**Set task:** Output every line of the material exactly, omitting images.

**Stored data:**
★ ★ ★ ★ ★ ★ ★

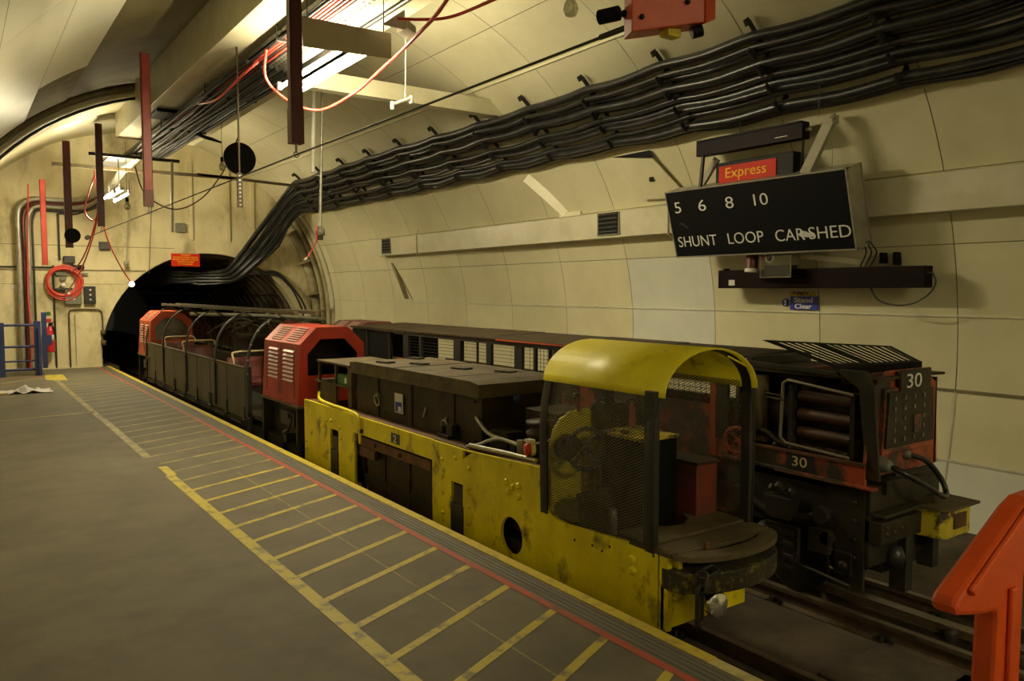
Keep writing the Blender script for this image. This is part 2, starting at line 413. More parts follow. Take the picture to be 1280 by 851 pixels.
for k in range(0):
    a = math.radians(20 + k*8); a2 = math.radians(24 + k*8)
    b.bar((MX+(MR+.02)*math.cos(a), 18.38, MZ+(MR+.02)*math.sin(a)), (MX+(MR+.02)*math.cos(a2), 18.38, MZ+(MR+.02)*math.sin(a2)), .04, .03, (0,1,0))
struct(b.build('wall_end', ['concrete','tunnel','seam']))
b = MB(); vs = []; n = 40
for y in (18.75, 46):
    for k in range(n+1):
        a = -.6 + (PI + 1.2)*k/n; vs.append((MX + MR*math.cos(a), y, MZ + MR*math.sin(a)))
b.add(vs, [(k, k+1, n+2+k, n+1+k) for k in range(n)], True)
for q in range(36):
    y = 18.9 + q*.5; pts = [(MX + (MR-.03)*math.cos(a), y, MZ + (MR-.03)*math.sin(a)) for a in [-.3 + (PI+.6)*k/28 for k in range(29)]]
    for p1, p2 in zip(pts, pts[1:]): b.bar(p1, p2, .05, .10, (0,1,0))
for a in [i*.32 for i in range(11)]:
    b.bar((MX+(MR-.04)*math.cos(a), 18.8, MZ+(MR-.04)*math.sin(a)), (MX+(MR-.04)*math.cos(a), 37, MZ+(MR-.04)*math.sin(a)), .05, .05)
struct(b.build('wall_tunnel', ['tunnel']))
# walkway ledge inside the mouth
b = MB(); b.box(2.62, 2.9, 18.8, 40, -.47, -.05); struct(b.build('floor_walkway', 'bed'))

# ------------------------------------------------------------------ rails
def rail(x, label):
    t = thing('running_rail', label, 'rail', (x, 0, -.47), 'running rails')
    b = MB(); pr_ = [(-.045,0),(.045,0),(.045,.012),(.008,.025),(.008,.085),(.024,.092),(.024,.118),(-.024,.118),(-.024,.092),(-.008,.085),(-.008,.025),(-.045,.012)]
    b.prism([(x+u, -.47+w) for u, w in pr_], YN, 40, 'y'); b.build('rail_bar', 'rail', t)
    for k in range(9):
        y = .9 + k*.75; b = MB()
        b.box(x-.075, x+.075, y-.05, y+.05, -.47, -.445)
        for sx in (-1, 1): b.hexbolt((x+sx*.055, y, -.446), .014, .03, (0,0,1)); b.box(x+sx*.018, x+sx*.05, y-.03, y+.03, -.446, -.42)
        b.build('rail_chair', 'grime', t)
    return t
rail(2.88, 'running rail hard against the platform, under the yellow locomotive')
rail(3.48, 'running rail emerging below the yellow locomotive headlight')
rail(4.40, 'running rail under the side of the open car number 30')
rail(4.99, 'running rail nearest the right wall in front of car 30')
b = MB(); b.box(4.655, 4.735, YN, 30, -.40, -.35)
for k in range(12): b.cyl((4.695, .6+k*1.2, -.47), (4.695, .6+k*1.2, -.40), .035, 12)
tag(b.build('conductor_rail', 'rail'), 'flat conductor rail between the rails of the car 30 track', 'rail')
b = MB(); b.box(3.14, 3.22, YN, 30, -.40, -.35)
for k in range(12): b.cyl((3.18, .6+k*1.2, -.47), (3.18, .6+k*1.2, -.40), .035, 12)
tag(b.build('conductor_rail', 'rail'), 'flat conductor rail between the rails under the yellow locomotive', 'rail')
for i, (x, y, s_) in enumerate([(4.55,1.75,.12),(4.62,2.15,.10),(5.15,1.75,.11),(4.2,1.55,.13),(5.2,2.3,.09)]):
    b = MB(); b.box(x-s_*.6, x+s_*.6, y-s_, y+s_, -.47, -.41); b.lathe([(s_*.45,0),(s_*.45,.05),(s_*.25,.07),(0,.07)], (x, y, -.41), n=14)
    tag(b.build('track_fitting', 'grime', bevel=.006, org=(x,y,-.47)), ['rusty bolted fitting left of the car 30 conductor rail','squat bolted fitting just ahead of the car 30 coupling','bolted fitting against the far right rail','flat bolted fitting beside the dirt slab','small bolted fitting behind the far right rail'][i], 'track fitting')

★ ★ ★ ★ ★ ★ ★

**Solution to the exercise:**
Keep writing the Blender script for this image. This is part 2, starting at line 413. More parts follow. Take the picture to be 1280 by 851 pixels.
for k in range(0):
    a = math.radians(20 + k*8); a2 = math.radians(24 + k*8)
    b.bar((MX+(MR+.02)*math.cos(a), 18.38, MZ+(MR+.02)*math.sin(a)), (MX+(MR+.02)*math.cos(a2), 18.38, MZ+(MR+.02)*math.sin(a2)), .04, .03, (0,1,0))
struct(b.build('wall_end', ['concrete','tunnel','seam']))
b = MB(); vs = []; n = 40
for y in (18.75, 46):
    for k in range(n+1):
        a = -.6 + (PI + 1.2)*k/n; vs.append((MX + MR*math.cos(a), y, MZ + MR*math.sin(a)))
b.add(vs, [(k, k+1, n+2+k, n+1+k) for k in range(n)], True)
for q in range(36):
    y = 18.9 + q*.5; pts = [(MX + (MR-.03)*math.cos(a), y, MZ + (MR-.03)*math.sin(a)) for a in [-.3 + (PI+.6)*k/28 for k in range(29)]]
    for p1, p2 in zip(pts, pts[1:]): b.bar(p1, p2, .05, .10, (0,1,0))
for a in [i*.32 for i in range(11)]:
    b.bar((MX+(MR-.04)*math.cos(a), 18.8, MZ+(MR-.04)*math.sin(a)), (MX+(MR-.04)*math.cos(a), 37, MZ+(MR-.04)*math.sin(a)), .05, .05)
struct(b.build('wall_tunnel', ['tunnel']))
# walkway ledge inside the mouth
b = MB(); b.box(2.62, 2.9, 18.8, 40, -.47, -.05); struct(b.build('floor_walkway', 'bed'))

# ------------------------------------------------------------------ rails
def rail(x, label):
    t = thing('running_rail', label, 'rail', (x, 0, -.47), 'running rails')
    b = MB(); pr_ = [(-.045,0),(.045,0),(.045,.012),(.008,.025),(.008,.085),(.024,.092),(.024,.118),(-.024,.118),(-.024,.092),(-.008,.085),(-.008,.025),(-.045,.012)]
    b.prism([(x+u, -.47+w) for u, w in pr_], YN, 40, 'y'); b.build('rail_bar', 'rail', t)
    for k in range(9):
        y = .9 + k*.75; b = MB()
        b.box(x-.075, x+.075, y-.05, y+.05, -.47, -.445)
        for sx in (-1, 1): b.hexbolt((x+sx*.055, y, -.446), .014, .03, (0,0,1)); b.box(x+sx*.018, x+sx*.05, y-.03, y+.03, -.446, -.42)
        b.build('rail_chair', 'grime', t)
    return t
rail(2.88, 'running rail hard against the platform, under the yellow locomotive')
rail(3.48, 'running rail emerging below the yellow locomotive headlight')
rail(4.40, 'running rail under the side of the open car number 30')
rail(4.99, 'running rail nearest the right wall in front of car 30')
b = MB(); b.box(4.655, 4.735, YN, 30, -.40, -.35)
for k in range(12): b.cyl((4.695, .6+k*1.2, -.47), (4.695, .6+k*1.2, -.40), .035, 12)
tag(b.build('conductor_rail', 'rail'), 'flat conductor rail between the rails of the car 30 track', 'rail')
b = MB(); b.box(3.14, 3.22, YN, 30, -.40, -.35)
for k in range(12): b.cyl((3.18, .6+k*1.2, -.47), (3.18, .6+k*1.2, -.40), .035, 12)
tag(b.build('conductor_rail', 'rail'), 'flat conductor rail between the rails under the yellow locomotive', 'rail')
for i, (x, y, s_) in enumerate([(4.55,1.75,.12),(4.62,2.15,.10),(5.15,1.75,.11),(4.2,1.55,.13),(5.2,2.3,.09)]):
    b = MB(); b.box(x-s_*.6, x+s_*.6, y-s_, y+s_, -.47, -.41); b.lathe([(s_*.45,0),(s_*.45,.05),(s_*.25,.07),(0,.07)], (x, y, -.41), n=14)
    tag(b.build('track_fitting', 'grime', bevel=.006, org=(x,y,-.47)), ['rusty bolted fitting left of the car 30 conductor rail','squat bolted fitting just ahead of the car 30 coupling','bolted fitting against the far right rail','flat bolted fitting beside the dirt slab','small bolted fitting behind the far right rail'][i], 'track fitting')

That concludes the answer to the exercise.